Wednesday 3 October 2012

Berlin’s Elephant in the Room



"Broken Chain" symbolizing broken east/west connection

Berlin is endlessly compelling…a city full of colour and energy, but you can’t honestly blog or talk about Berlin without mentioning its past. Especially today, October 3; the day that is celebrated nationally as “Tag der Deutschen Einheit” or German Unity Day. As much as Berlin has become a world city of 3.5 million people in addition to hords of tourists, it's still able to maintain lovely residential neighborhoods full of parks and gardens, with planters and flowers seemingly on every balcony, not to mention the wealth of cultural opportunities from music to theater to galleries to museums but …. not everything about Berlin is gorgeous.


The city wears the veil of a very dark history. Bullet holes still riddle the walls of old buildings. Others are derelict and abandoned, remnants from earlier times.
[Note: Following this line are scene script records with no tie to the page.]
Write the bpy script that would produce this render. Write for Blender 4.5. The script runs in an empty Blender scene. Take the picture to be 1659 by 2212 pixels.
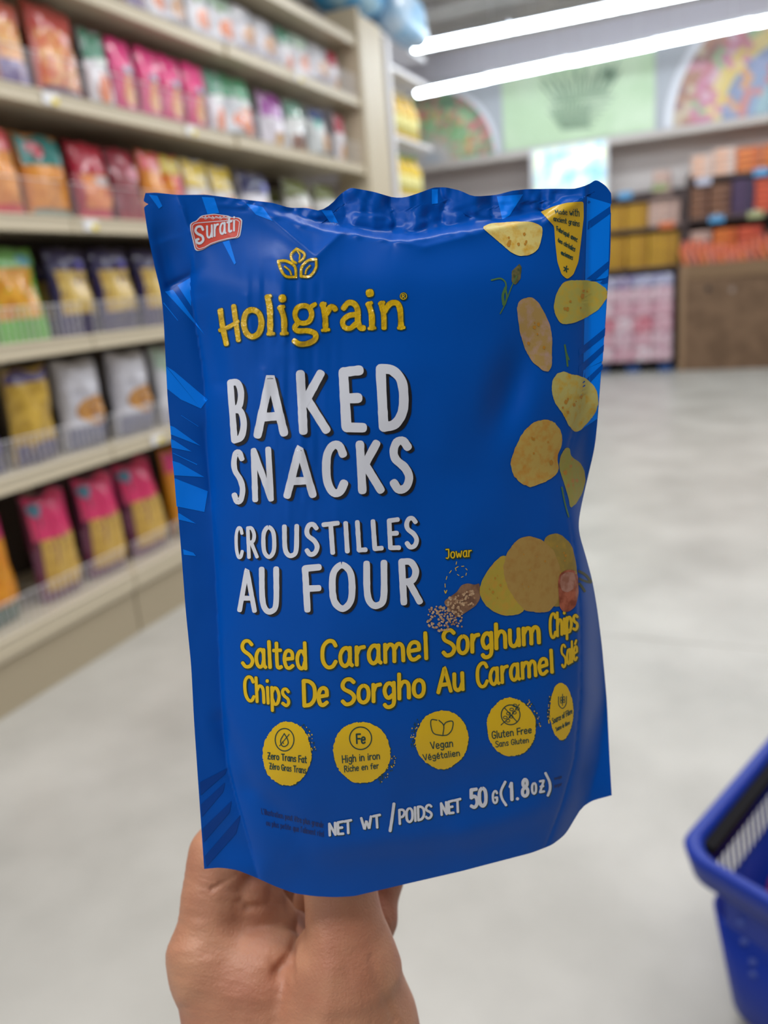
import bpy, math, random
import numpy as np
from mathutils import Matrix, Vector

# ------------------------------------------------------------------ camera, world, lights, exposure
F, CX, CY, CAMH = 1740.0, 829.5, 1106.0, 1.35            # focal length in pixels of the 1659x2212 frame
Yc = np.array([770., 554., -F]); Yc /= np.linalg.norm(Yc)
Xc = np.array([4022., -147., F]); Xc -= Xc.dot(Yc) * Yc; Xc /= np.linalg.norm(Xc)
Zc = np.cross(Xc, Yc)
R = np.array([Xc, Yc, Zc])                               # world = R @ camera
CAM = np.array([0, 0, CAMH])
col = bpy.context.scene.collection
sc = bpy.context.scene
cd = bpy.data.cameras.new('camera'); cam = bpy.data.objects.new('camera', cd); col.objects.link(cam)
M4 = Matrix([list(R[0]) + [0], list(R[1]) + [0], list(R[2]) + [CAMH], [0, 0, 0, 1]])
cam.matrix_world = M4
cd.sensor_fit = 'HORIZONTAL'; cd.sensor_width = 36; cd.lens = F / 1659 * 36
cd.clip_start = 0.02; cd.clip_end = 60
cd.dof.use_dof = True; cd.dof.focus_distance = 0.288; cd.dof.aperture_fstop = cd.lens / 4.0
sc.camera = cam
w = bpy.data.worlds.new('world'); sc.world = w; w.use_nodes = True
w.node_tree.nodes['Background'].inputs[0].default_value = (.9, .95, 1, 1)
w.node_tree.nodes['Background'].inputs[1].default_value = 0.2
sc.view_settings.view_transform = 'Standard'; sc.view_settings.look = 'None'
sc.view_settings.gamma = 1; sc.view_settings.use_curve_mapping = False
sc.view_settings.exposure = -0.2
LAMPS = [(6.3, 135, 1.1), (3.7, 95, .9), (1.5, 62, -.6), (-0.7, 82, -1.0), (-2.9, 60, -1.0)]
for yy, e, xx in LAMPS:
    ld = bpy.data.lights.new('ceiling_tube_row', 'AREA'); ld.shape = 'RECTANGLE'; ld.size = 5.6 if yy > 2 else 3.2; ld.size_y = .16
    ld.energy = e; ld.color = (.97, .985, 1)
    lo = bpy.data.objects.new('ceiling_tube_row', ld); lo.location = (xx, yy, 3.62); col.objects.link(lo)

# ------------------------------------------------------------------ geometry of the picture
def ray(x, y): return R @ np.array([x - CX, -(y - CY), -F])
def onz(x, y, z): d = ray(x, y); return d * ((z - CAMH) / d[2]) + CAM
def onx(x, y, X): d = ray(x, y); return d * (X / d[0]) + CAM
def ony(x, y, Y): d = ray(x, y); return d * (Y / d[1]) + CAM
def projx(p): c = R.T @ (np.array(p) - CAM); return CX - F * c[0] / c[2], CY + F * c[1] / c[2]
def shelf_y(px, X, z):
    a, b = 0.3, 30.
    for _ in range(50):
        m = (a + b) / 2
        if projx((X, m, z))[0] < px: a = m
        else: b = m
    return a

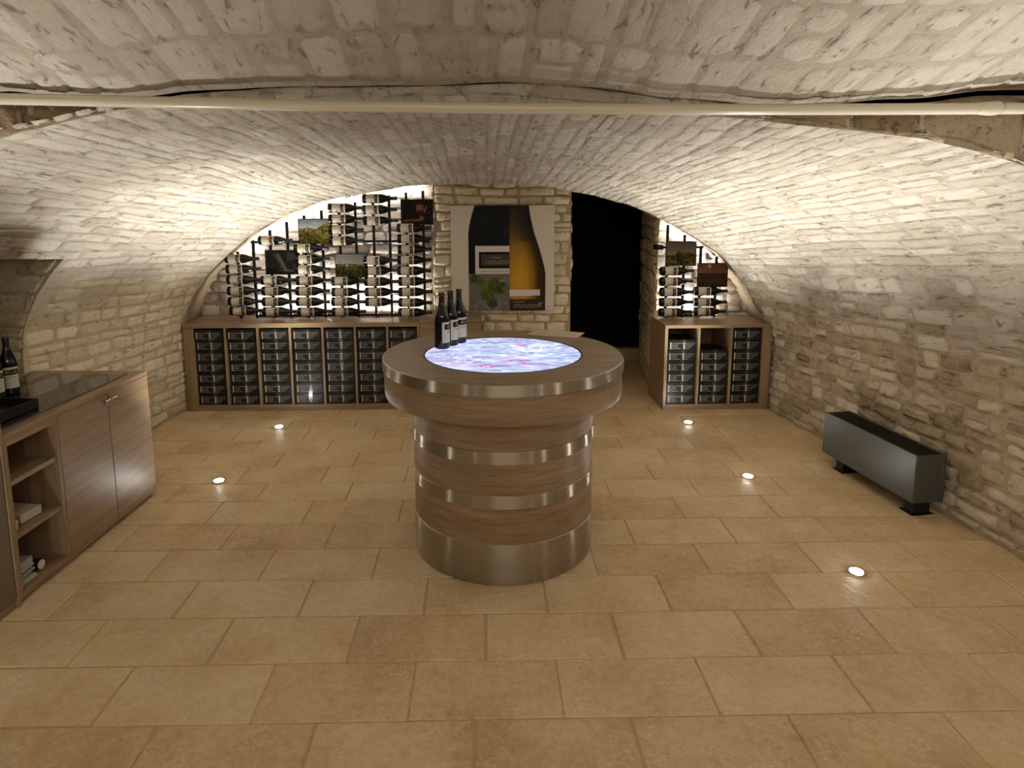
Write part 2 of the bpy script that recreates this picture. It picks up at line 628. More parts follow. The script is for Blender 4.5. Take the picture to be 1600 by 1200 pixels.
def print_mat(name, rough=0.5, emit=0.0):
    m, nt, b = new_mat(name)
    a = nd(nt, 'ShaderNodeAttribute', attribute_name='print')
    if emit > 0:
        b.inputs['Base Color'].default_value = (0.02, 0.02, 0.02, 1)
        nt.links.new(a.outputs['Color'], b.inputs['Emission Color'])
        b.inputs['Emission Strength'].default_value = emit
    else:
        nt.links.new(a.outputs['Color'], b.inputs['Base Color'])
    b.inputs['Roughness'].default_value = rough
    b.inputs['Specular IOR Level'].default_value = 0.12
    return m


M_PRINT = print_mat('colour print', 0.5)
M_PRINT_GLOSS = print_mat('satin colour print', 0.35)
M_SCREEN = print_mat('lit screen picture', 0.1, 0.56)


def glass_top_mat():
    m, nt, b = new_mat('clear glass pane')
    tr = nd(nt, 'ShaderNodeBsdfTransparent')
    tr.inputs['Color'].default_value = (0.80, 0.86, 0.80, 1)
    gl = nd(nt, 'ShaderNodeBsdfGlossy')
    gl.inputs['Roughness'].default_value = 0.02
    fr = nd(nt, 'ShaderNodeFresnel')
    fr.inputs['IOR'].default_value = 1.55
    mx = nd(nt, 'ShaderNodeMixShader')
    nt.links.new(math_n(nt, 'MULTIPLY', fr.outputs[0], 1.6), mx.inputs[0])
    nt.links.new(tr.outputs[0], mx.inputs[1])
    nt.links.new(gl.outputs[0], mx.inputs[2])
    nt.links.new(mx.outputs[0], nt.nodes['Material Output'].inputs['Surface'])
    nt.nodes.remove(b)
    return m


M_GLASS = glass_top_mat()

# ------------------------------------------------------------------ the vault: two cross sections, blended along the room
YB, YS = 5.45, 2.4          # back lip of the vault, seam below the ceiling pipe
PAIRS = [((-2.63, 0), (-3.03, 0)), ((-2.63, .4), (-3.07, .4)), ((-2.61, .77), (-3.105, .77)), ((-2.541, .975), (-3.11, 1.04)),
         ((-2.45, 1.10), (-3.09, 1.20)), ((-2.358, 1.226), (-2.99, 1.38)), ((-2.182, 1.39), (-2.83, 1.59)), ((-1.953, 1.57), (-2.55, 1.785)),
         ((-1.672, 1.716), (-2.2, 1.925)), ((-1.395, 1.818), (-1.775, 2.032)), ((-1.065, 1.891), (-1.35, 2.122)), ((-.737, 1.933), (-.9, 2.155)),
         ((-.41, 1.953), (-.45, 2.168)), ((.1, 1.964), (.1, 2.168)), ((.757, 1.893), (.75, 2.108)), ((1.07, 1.832), (1.2, 2.062)),
         ((1.406, 1.732), (1.7, 2.005)), ((1.631, 1.627), (2.05, 1.913)), ((1.802, 1.532), (2.25, 1.815)), ((1.975, 1.42), (2.45, 1.69)),
         ((2.15, 1.268), (2.63, 1.51)), ((2.302, 1.053), (2.76, 1.25)), ((2.42, .86), (2.81, 1.0)), ((2.50, .65), (2.81, .75)),
         ((2.505, .4), (2.77, .4)), ((2.49, 0), (2.715, 0))]


def catmull(pts, n=16):
    P = np.array(pts, float)
    P = np.vstack([2 * P[0] - P[1], P, 2 * P[-1] - P[-2]])
    out = []
    for i in range(1, len(P) - 2):
        for t in np.arange(n) / n:
            a, b, c, d = P[i - 1], P[i], P[i + 1], P[i + 2]
            out.append(.5 * ((2 * b) + (c - a) * t + (2 * a - 5 * b + 4 * c - d) * t * t + (3 * b - a - 3 * c + d) * t ** 3))
    out.append(P[-2])
    return np.array(out)


CB, CS = catmull([p[0] for p in PAIRS]), catmull([p[1] for p in PAIRS])
_mid = (CB + CS) / 2
_arc = np.concatenate([[0], np.cumsum(np.linalg.norm(np.diff(_mid, axis=0), axis=1))])
ARC_L = _arc[-1]
V_LEFT = _arc[16 * 5]          # where the left wall becomes vault
V_RIGHT = _arc[16 * 20]        # where the vault becomes the right wall


def vault(y, v):
    """point of the smooth vault; y along the room, v metres along the section from the left floor"""
    y, v = np.asarray(y, float), np.asarray(v, float)
    k = (YB - y) / (YB - YS)
    bx, bz = np.interp(v, _arc, CB[:, 0]), np.interp(v, _arc, CB[:, 1])
    sx, sz = np.interp(v, _arc, CS[:, 0]), np.interp(v, _arc, CS[:, 1])
    return np.stack([bx + (sx - bx) * k, y, bz + (sz - bz) * k], -1)


def lump(y, v):
    return 0.016 * vnoise(y * 1.7, v * 1.7, 3) + 0.008 * vnoise(y * 5, v * 5, 5)


def surf_vault(y, v, h):
    e = 0.02
    p = vault(y, v)
    a = vault(y, np.minimum(v + e, ARC_L)) - vault(y, np.maximum(v - e, 0))
    b = vault(y + e, v) - vault(y - e, v)
    n = np.cross(b, a)
    n = n / np.linalg.norm(n, axis=-1, keepdims=True)
    c = np.stack([0 * y, 0 * y, 0 * y + 1.0], -1) - np.stack([p[..., 0], 0 * y, p[..., 2]], -1)
    s = np.sign((n * c).sum(-1, keepdims=True))
    s[s == 0] = 1
    return p + n * s * (np.asarray(h) + lump(y, v))[..., None]


def px_of(P):
    d = np.asarray(P, float) - np.array([0, 0, H])
    z = d @ np.array(FW)
    z = np.where(z < .05, .05, z)
    return CX + FPX * (d @ np.array(RT)) / z, CY - FPX * (d @ np.array(UP)) / z, d @ np.array(FW)


def warp(u, v, seed):
    return u + .02 * vnoise(u * 2.2, v * 3.1, seed), v + .018 * vnoise(u * 1.6, v * 2.0, seed + 1) + .006 * vnoise(u * 6, v * 5, seed + 2)


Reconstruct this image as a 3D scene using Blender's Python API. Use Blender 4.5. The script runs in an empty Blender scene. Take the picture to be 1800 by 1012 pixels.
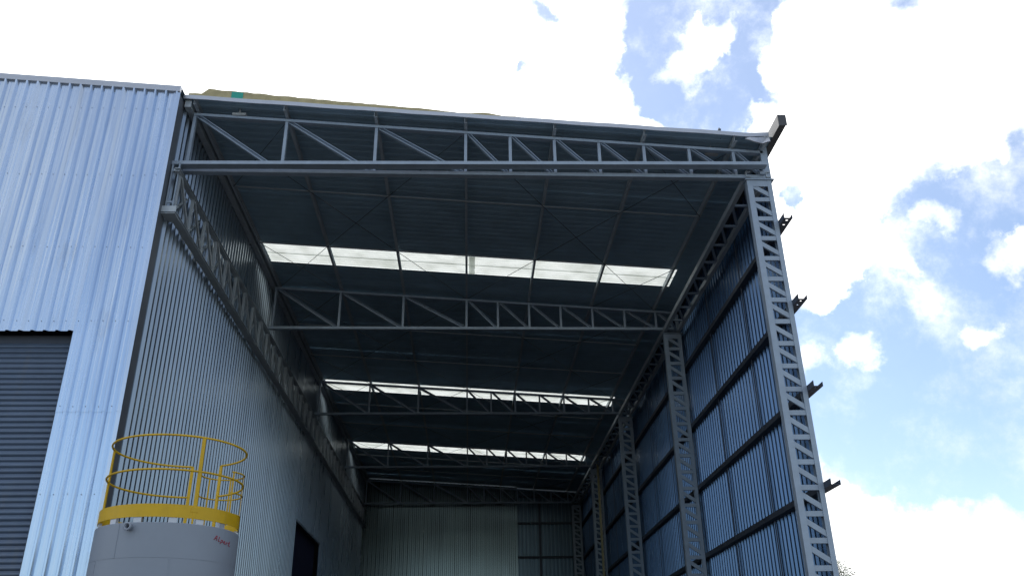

Half-standing churches that were bombed, plaques (Stolpersterine) literally tripping stones in the sidewalk where Jews were torn from their homes and sent to concentration camps.There are monuments and memorials everywhere, not only from WWII and Berlin’s unique place in history during that time, but from previous wars and struggles, in fact 775 years worth.

In memory of Jewish family
In memory of some who died trying
When I wander the streets and ride the trams of Berlin I feel like I am traveling through a history textbook.  I’ve learned more and come to a far better understanding about the atrocities of war and of the struggles for freedom in one day on the streets here than any history book or class could ever teach me.

I have stood, with tears in my eyes, on the train platform from which my father literally ran for his life from on May 24, 1953 with the police just steps behind him. Had he been slower, or they faster…





I’ve visited the last remaining stretch of the Berlin Wall, now an international memorial for freedom, a number of times over the years and it never fails to move me. In my walks I frequently cover areas where the wall or the death-strip was. It’s fascinating to watch cars race over the brick path that laces around the city where the Berlin Wall once stood, where countless people lost their lives trying to escape. Most tourists might not realize what is under their feet, but maybe that’s ok…Berlin still struggles to move on and rebuild and has in fact become a world powerhouse…but at the same time still wants to honour those who fought for it…lest we forget.